A Ntes de abrir la puerta escuché los balazos. Al entrar vi cómo el cuerpo del hombre resbalaba del muro hasta caer en el charco de su propia sangre. Los otros, no alcancé a ver cuántos eran, disparando por las ventanillas de una Cherokee gris, huyeron mientras mi Querubín; en su sillón y sin chaleco antibalas, roncaba plácidamente frente a la televisión.
Aprovechando su sueño profundo, cambié de canal... para ver más de lo mismo: pistolas, balazos, malditos que amenazan, torturan, golpean; y cuando les sobra un tiempito tienen sexo explícito y animal con quien se deja.

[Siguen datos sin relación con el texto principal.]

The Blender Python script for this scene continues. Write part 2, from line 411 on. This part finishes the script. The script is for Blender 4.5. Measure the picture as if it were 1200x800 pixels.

Las altísimas dosis de violencia y pornografía que consumimos diariamente, han conseguido llevarnos a la atonía, a la anomia que hace posible que miremos en nuestro propio hogar, las peores ignominias sin inquietarnos ni siquiera un poco. Hoy, hasta las mejores familias viven entre decapitados, ahorcados, y balaceados; cuando no con el hedor de los miles de muertos que dejan las eventuales catástrofes naturales como terremotos o inundaciones, que desde cualquier parte del mundo, nos trae a domicilio la televisión, que ya no es casera porque hace un buen tiempo que ganó la calle y se apersonó en los espacios públicos, desde donde en una o varias pantallas nos informa lo que quiere y como quiere, y nos programa para consumir lo que nos vende.
Nadie me quita de la cabeza que ese aparato, aparentemente inofensivo, ha tenido mucho que ver en la obesidad de los mexicanos, quienes desparramados horas y horas con la neurona en blanco y en total indefensión física y psicológica, deben enfrentar las provocaciones de comer y beber con que la pantalla los bombardea.
Pensarán ¿pensarán? que no importa cuánto coman porque cambiando el canal encontrarán también la oferta de pastillas y ungüentos mágicos para adelgazar. Ahora que estamos celebrando los doscientos años de independencia de la corona española, se me ocurre que tendríamos que pensar seriamente en independizarnos también de la dictadura de la televisión, que la verdad, no está ayudando a formar una sociedad mejor.
Y para colmo, el poder político que casi todas las televisoras del mundo han adquirido, es ya irreductible. Sin duda el más fuerte e importante de todos los poderes; por lo que nuestra democracia no podrá madurar ni fortalecerse mientras el voto de la mayoría dependa de quienes posicionarán al candidato que mejor convenga a sus intereses.
Mucho me temo que en esta ocasión favorecerán al galancito mejor peinado. En 1992, ya existía en el mundo un millón de millones de televisores. Si excluimos a los marginados, la televisión cubre, a donde llega, casi el cien por cien de los hogares donde el hombre, como animal que goza, nunca ha estado tan gratificado y satisfecho como lo está frente a la pantalla que lo acompaña, lo divierte, y le ofrece la posibilidad de participar en las más descabelladas aventuras sin moverse del sillón, sin correr ningún riesgo ni adquirir ninguna responsabilidad.
Lástima porque a largo plazo los tele-dependientes tendrán que afrontar el hecho de que lo que hicieron con su tiempo, es lo que hicieron con su vida. Y conste que no estoy condenando la televisión, descendiente directa de la bola de cristal que nos permite ver lo que está sucediendo en cualquier parte del mundo, en el preciso momento en que está sucediendo; aunque tengo serias dudas de que nos sirva para algo el exceso de información desordenada y manipulada que nos ofrece.
Sé que nadie apagará la tele por lo que aquí escribo, pero como soy necia, insisto: ahora que empiezan a volver de sus vacaciones para preparar el regreso a clases, por favor, no se desparramen frente a la pantalla.
Yo sé que vienen cansados porque no hay nada más agotador que vacacionar, pero de vuelta en casa que es el único lugar donde realmente se descansa, ahí, en su pequeño mundo íntimo, renueven el contacto con los amigos, métanse hasta la cocina y hagan un biscocho, descorchen un buen vino, y mientras lo beben escuchen esas cinco mil piezas de música que guardan en su Ipod, lean el libro que llevaron a la playa, pero que no tuvieron tiempo de abrir; o simplemente pasen la aspiradora por los rincones de la casa; siempre será más vital y divertido eso, que matar el tiempo frente al televisor.
Y para terminar, voy a compartir con ustedes un secreto: aprovechando la obsesiva tele-adicción de los hombres, las mujeres estamos tomando las riendas del mundo.